Gunther Geltinger denkt mit Antje Rávik Strubel über Queerness nach

Foto: Suhrkamp

Gunther Geltinger48, Schriftsteller und Kurator des diesjährigen Bremer Literaturprogramms Queer (L)it!

Interview Emma Rotermund

taz: Gunther Geltinger, was ist eine „Werkstatt des queeren Romans“?

Gunther Geltinger: Antje Rávik Strubel und ich wollen nicht nur unsere Bücher vorstellen, sondern einen Einblick ins Entstehen der Romane gewähren und darüber sprechen, ob wir von Anfang an wissen, dass wir einen queeren Stoff bearbeiten. Ob der Text queer ist, ist ja nicht nur die Frage, ob die Prot­ago­nis­t*in­nen schwul, lesbisch oder trans sind, sondern auch, mit welcher Ästhetik man den Stoff bewältigt.

Worum geht es bei der Veranstaltungsreihe Queer (L)it?

Die Reihe geht schon in die zweite Runde. Letztes Jahr wurde sie von Sasha Marianna Salzmann kuratiert. Es gab eine Videoreihe, bei der queere Au­to­r*in­nen über ihre aktuellen Bücher, aber auch über queere Literatur an sich und ihr Selbstverständnis interviewt wurden. Das Thema der diesjährigen Veranstaltung ist, inwieweit queeres Schreiben eine Geste des ästhetischen Widerstands darstellen kann und in welchen Kontexten es politisch ist.

Wie kam es, dass Sie die Veranstaltung kuratieren?

Sasha Marianna Salzmann hat mich letztes Jahr interviewt. Das war ein sehr schönes Gespräch, über das ich in Kontakt mit Heike Müller vom Literaturhaus Bremen gekommen bin. Sie hat mich gefragt, ob ich den zweiten Teil der Reihe kuratieren möchte. Ich verstehe mich dabei in erster Linie als Schriftsteller, nicht als Aktivist. Das ist mir wichtig.

Was macht Ihren Roman „Benzin“, über den Sie sprechen, zum queeren Roman?

Queer (L)it: Werkstatt des queeren Romans mit Antje Rávik Strubel und Gunther Geltinger, 27. 9., 19 Uhr, Stadtbibliothek Bremen

Es geht um einen schwulen Schriftsteller, der autofiktional über seine Liebesbeziehungen schreibt und eine Reise nach Südafrika unternimmt. Es gibt verschiedene queere Ebenen: nicht nur den Blick des europäischen Queeren auf ein Afrika, wo Homosexualität geächtet ist. Das Buch erzählt auch davon, dass queere Menschen nicht automatisch davor gefeit sind, andere herabzusetzen.

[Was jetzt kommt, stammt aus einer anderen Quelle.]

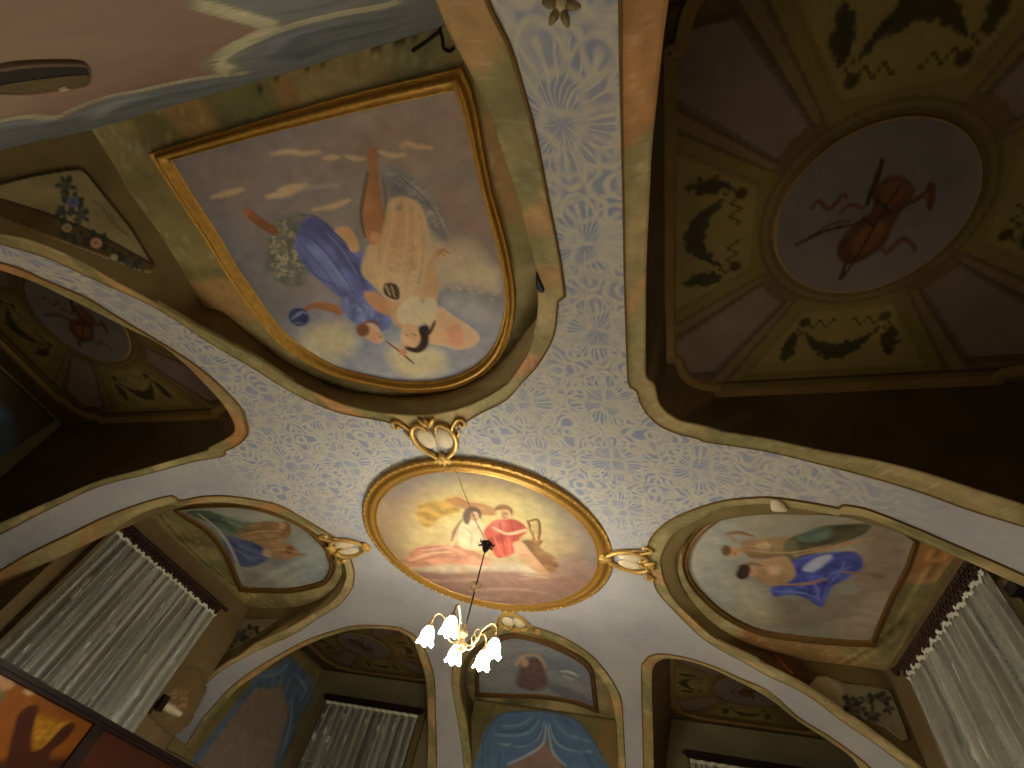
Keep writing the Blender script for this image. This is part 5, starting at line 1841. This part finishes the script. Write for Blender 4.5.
def chandelier():
    def P(dx, dy, z): return np.array([(hx + XC) * H + dx, (hy + YC) * H + dy, EYE + z * H])
    root = empty('chandelier', P(0, 0, ZM - .004), 'five-light chandelier of lit glass shades hanging from the round medallion', 'chandelier')
    b = MB()
    b.lathe([(.001, 0), (.045, 0), (.05, -.012), (.036, -.03), (.03, -.06), (.018, -.085), (.001, -.1)], P(0, 0, ZM - .003), n=18)
    for i in range(6):
        an = i * PI / 3
        b.tube([P(.035 * math.cos(an), .035 * math.sin(an), ZM - .012), P(.07 * math.cos(an), .07 * math.sin(an), ZM - .012) - [0, 0, .01], P(.078 * math.cos(an), .078 * math.sin(an), ZM - .012) + [0, 0, .012]], [.01, .007, .002], 6)
    b.build('ceiling_rose', M['iron'], root)
    zj = .80
    b = MB(); b.tube([P(0, 0, ZM - .04), P(0, 0, (ZM + zj) / 2), P(0, 0, zj + .012)], .006, 8); b.tube([P(0, 0, zj - .012), P(0, 0, .72), P(0, 0, .655)], .0065, 8)
    b.build('rod', M['iron'], root)
    b = MB()
    for sg in (-1, 1):
        b.tube([P(sg * x, 0, zj + z) for x, z in catmull(np.array([(0, -.016), (.03, -.006), (.045, .01), (.03, .02), (.012, .014), (.02, .004)]), 20)], .006, 6)
    b.tube([P(.016 * math.cos(a), 0, zj + .012 + .010 * math.sin(a)) for a in np.linspace(0, 2 * PI, 14, endpoint=False)], .005, 6, True)
    b.build('link', M['brass'], root)
    b = MB(); b.lathe([(.001, .11), (.012, .1), (.014, .07), (.03, .055), (.034, .03), (.016, .01), (.022, -.02), (.042, -.045), (.036, -.075), (.012, -.1), (.018, -.115), (.001, -.135)], P(0, 0, .617), n=20)
    b.build('hub', M['brass'], root)
    lamps = on_flat([(425, 643), (448, 634), (453, 662), (481, 668), (492, 656)], LZ)
    for (u, v, z) in lamps:
        dx, dy = (u - hx) * H, (v - hy) * H
        R = math.hypot(dx, dy); e = np.array([dx / R, dy / R])
        def Q(r, dz): return P(e[0] * r, e[1] * r, 0) + [0, 0, (.617) * H + dz]
        prof = catmull(np.array([(.02, -.02), (.07, -.045), (.12, .0), (.14, .07), (R * .8, .125), (R * .97, .10), (R, .05)]), 30)
        b = MB(); b.tube([Q(r, dz) for r, dz in prof], .0075, 8)
        cur = catmull(np.array([(.12, .0), (.085, .05), (.11, .08), (.13, .055)]), 14)
        b.tube([Q(r, dz) for r, dz in cur], [.006 - .0003 * i for i in range(14)], 6)
        arm = b.build('arm', M['brass'], root)
        b = MB(); c = Q(R, 0)
        b.lathe([(.001, .055), (.014, .05), (.02, .03), (.026, .012), (.026, .004)], c, n=14); b.build('fitter', M['brass'], arm)
        # tulip shade, mouth down, scalloped rim
        th = np.linspace(0, 2 * PI, 40, endpoint=False); rows = []
        for r, h, sc in [(.022, .012, 0), (.030, .0, 0), (.040, -.02, 0), (.046, -.045, .0), (.048, -.068, .06), (.054, -.086, .12), (.062, -.096, .16)]:
            rr = r * (1 + sc * .6 * np.cos(6 * th)); hh = h - sc * .05 * np.cos(6 * th)
            rows.append(np.c_[c[0] + rr * np.cos(th), c[1] + rr * np.sin(th), c[2] + hh])
        v_, f_ = loft(rows, True)
        sh = mk('lamp_shade', v_, f_, M['shade'], root)
        so = sh.modifiers.new('glass', 'SOLIDIFY'); so.thickness = .003
        b = MB(); b.lathe([(.001, -.02), (.012, -.025), (.024, -.045), (.028, -.068), (.02, -.09), (.001, -.1)], c, n=16)
        b.build('bulb', M['bulb'], sh)


chandelier()

# ------------------------------------------------------------------ small things
M['cord'] = plain('painted_cord', (168, 138, 98), .7)
M['dull_gilt'] = plain('worn_gilding', (150, 132, 92), .6, .2, .2, 30)
# old flex pinned across the ceiling from the lunette edge to the hook
fx = np.vstack([on_field([(425, 413), (431, 424), (437, 434)]), on_field([(443, 447), (449, 462)])])
fx[:, 2] -= .022
pts = [W(p)[0] for p in fx]
mp = on_flat([(452, 467), (456, 472), (466, 498), (478, 526), (485, 539)], ZM - .008)
pts = [p for p in W(fx)] + [p for p in W(mp)]
pts[3] -= np.array([0, 0, .02]); pts[4] -= np.array([0, 0, .035])
b = MB(); b.tube(catmull(np.array(pts), 60), .003, 6)
props(b.build('electric_cord', M['cord']), 'thin pale cord running over the gilt medallion frame to the chandelier hook', 'cord')

# black wire hook on the marbled border of the big picture
def tube_on_soffit(paths, k, name, label, cat, r, h=.008):
    n, c = PLANES[k]
    b = MB()
    for p in paths:
        q = on_plane(p, n, c); q[:, 2] -= h / H
        b.tube(catmull(W(q), max(6, 5 * len(p))), r, 6)
    return props(b.build(name, M['iron']), label, cat)


tube_on_soffit([[(413,51),(421,46),(432,38),(440,31),(441,22),(438,14),(436,6)], [(441,32),(443,40),(444,48),(450,51),(455,48)], [(438,8),(430,5),(420,9),(408,16)]], 'A', 'wire_hook', 'bent black wire hook beside the top corner of the big gilt frame', 'hook', .006)

# flaked patch of bare plaster on the border of the right-hand lunette
pp = catmull(np.array([(770, 499), (774, 497), (780, 499), (785, 504), (787, 508), (779, 509), (771, 508)], float), 28, True)
q3 = on_field(pp); q3[:, 2] -= .0085
rows = [W(q3 * [1, 1, 1] - [0, 0, 0]), W(q3.mean(0) + (q3 - q3.mean(0)) * .9 - [0, 0, .003]), W(q3.mean(0) + (q3 - q3.mean(0)) * .05 - [0, 0, .003])]
v, f = loft(rows, True)
props(mk('plaster_patch', v, f, M['cream']), 'cream patch of bare plaster on the border above the right-hand painting', 'patch')

# dark flake where the border has chipped
pp = catmull(np.array([(537, 270), (539, 275), (542, 282), (545, 289), (541, 292), (537, 287), (536, 278)], float), 24, True)
q3 = on_field(pp); q3[:, 2] -= .006
rows = [W(q3), W(q3.mean(0) + (q3 - q3.mean(0)) * .85 - [0, 0, .002]), W(q3.mean(0) + (q3 - q3.mean(0)) * .05 - [0, 0, .002])]
v, f = loft(rows, True)
props(mk('plaster_patch', v, f, M['iron']), 'small dark chip in the marbled border right of the big dancers picture', 'patch')

# gilded flower boss at the head of the damask band
cb = on_field([(562, 5)])[0]; cw = W(cb)[0]
root = empty('gilded_boss', cw, 'small worn gilded flower boss at the top edge between the two big recesses', 'ornament')
b = MB()
for i in range(6):
    an = i * PI / 3 + .3
    p = [cw + [r * math.cos(an), r * math.sin(an), -.012 - .012 * math.sin(r / .042 * PI)] for r in np.linspace(.008, .042, 8)]
    b.tube(p, [.004 + .006 * math.sin(PI * (k + .6) / 8) for k in range(8)], 6)
b.build('petals', M['dull_gilt'], root)
MB().lathe([(.02, 0), (.02, -.015), (.012, -.028), (.001, -.032)], cw, n=12).build('centre', M['cream'], root)

# oval opening in the pink wall
def wall_opening():
    pl = lambda px: on_plane(px, (0, 1, 0), -1.640)
    out = catmull(np.array([(-12, 72), (4, 72), (20, 69), (50, 67), (82, 67), (91, 72), (92, 79), (88, 86), (70, 90), (30, 95), (0, 95), (-12, 95)], float), 60, True)
    P3 = pl(out); root = empty('wall_opening', W(P3.mean(0))[0], 'long rounded dark opening in the pink painted wall at upper left', 'opening')
    cen = P3.mean(0)
    rows = []
    for t, dv in [(1.03, -.004), (1.03, .004), (1.0, .006), (.97, .004), (.96, -.003)]:
        q = cen + (P3 - cen) * t; q[:, 1] = -1.646 + dv
        rows.append(W(q))
    v, f = loft(rows, True); mk('lip', v, f, M['lip'], root)
    rows = []
    for t in (.97, .5, .02):
        q = cen + (P3 - cen) * t; q[:, 1] = -1.6425
        rows.append(W(q))
    v, f = loft(rows, True); mk('recess', v, f, M['void'], root)  # flat dark plate, painted in for the shaded depth of the opening
    lowr = catmull(np.array([(-12, 93), (6, 88), (30, 84), (60, 80), (89, 78), (88, 85), (70, 89), (30, 94), (0, 94)], float), 40, True)
    q = pl(lowr); c2 = q.mean(0); rows = []
    for t, dv in [(1, -.0420), (.9, -.0405), (.02, -.0405)]:
        s = c2 + (q - c2) * t; s[:, 1] = -1.600 + dv
        rows.append(W(s))
    v, f = loft(rows, True); o = mk('sill', v, f, M['olive2'], root)  # flat crescent, lighter olive painted for the lit lower inner face
    cc = W(pl([(64, 88)])[0])[0]
    MB().box(cc + [0, .0, 0], (.02, .008, .008)).build('plaster_chip', M['cream'], root, False)


M['lip'] = plain('opening_lip', (96, 70, 50), .8)
M['void'] = plain('recess_shade', (30, 20, 12), .9)  # dark colour stands for the shade inside the opening
M['olive2'] = plain('olive_sill', (84, 66, 30), .8)
wall_opening()


# brown wooden tab in the right-hand reveal
def tab():
    c = on_mesh('D', [(787, 657), (787, 666), (787, 676)], .012)
    a = on_mesh('D', [(783, 666), (792, 666)], .012)
    d = c[2] - c[0]; w = np.linalg.norm(a[1] - a[0])
    x = _unit(a[1] - a[0]); z = d - x * (d @ x); hgt = np.linalg.norm(z); z = z / hgt; y = np.cross(z, x)
    root = empty('wooden_tab', c[1], 'small upright brown wooden tab under the right-hand painting', 'bracket')
    R = np.stack([x, y, z], 1)
    MB().box(c[1], (w * .8, .02, hgt), R).build('plate', M['tab'], root, False)
    MB().lathe([(.001, .0), (.01, .0), (.01, .018), (.001, .022)], c[1] - y * .008, -y if y @ (np.array([0, 0, EYE]) - c[1]) < 0 else y, 10).build('screw', M['iron'], root)


M['tab'] = plain('brown_tab', (128, 74, 38), .6)
tab()
# ------------------------------------------------------------------ camera and light
cam = bpy.data.cameras.new('camera'); co = bpy.data.objects.new('camera', cam); COL.objects.link(co)
cam.sensor_fit = 'HORIZONTAL'; cam.sensor_width = 36.0; cam.lens = 36.0 * FPX / 1024.0
cam.clip_start = .02; cam.clip_end = 100
right = np.array([AX[0], AY[0], AZ[0]]); down = np.array([AX[1], AY[1], AZ[1]]); fwd = np.array([AX[2], AY[2], AZ[2]])
mw = Matrix(((right[0], -down[0], -fwd[0], 0), (right[1], -down[1], -fwd[1], 0), (right[2], -down[2], -fwd[2], EYE), (0, 0, 0, 1)))
co.matrix_world = mw
SC.camera = co
vs = SC.view_settings
SC.display_settings.display_device = 'sRGB'
vs.view_transform = 'Standard'; vs.look = 'None'; vs.gamma = 1.0; vs.use_curve_mapping = False
w = bpy.data.worlds.new('night'); SC.world = w; w.use_nodes = True
w.node_tree.nodes['Background'].inputs[0].default_value = (.02, .022, .03, 1)
w.node_tree.nodes['Background'].inputs[1].default_value = .3
vs.exposure = 3.0
SC.cycles.max_bounces = 10; SC.cycles.diffuse_bounces = 6; SC.cycles.transparent_max_bounces = 8
SC.cycles.sample_clamp_indirect = 6.0
SC.cycles.use_denoising = True
SC.cycles.caustics_reflective = False; SC.cycles.caustics_refractive = False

Möchten Sie auch Menschen ansprechen, die mit queerer Literatur nicht so viel Berührung hatten?

Wir wünschen uns, dass diese Menschen auch zu Veranstaltungen kommen, die queer gelabelt sind. Wir hoffen, dass wir Neugierde schaffen können für andere Lebenswelten. Gute Literatur sollte für Le­se­r*in­nen eine Horizonterweiterung sein. Die Veranstaltung ist auch nicht für eine elitäre Blase gemacht. Wir tendieren dazu, sehr akademisch über Queerness zu sprechen, dass man sie von der Realität abgrenzt. Literatur will genau das Gegenteil: Sie will an die Menschen andocken.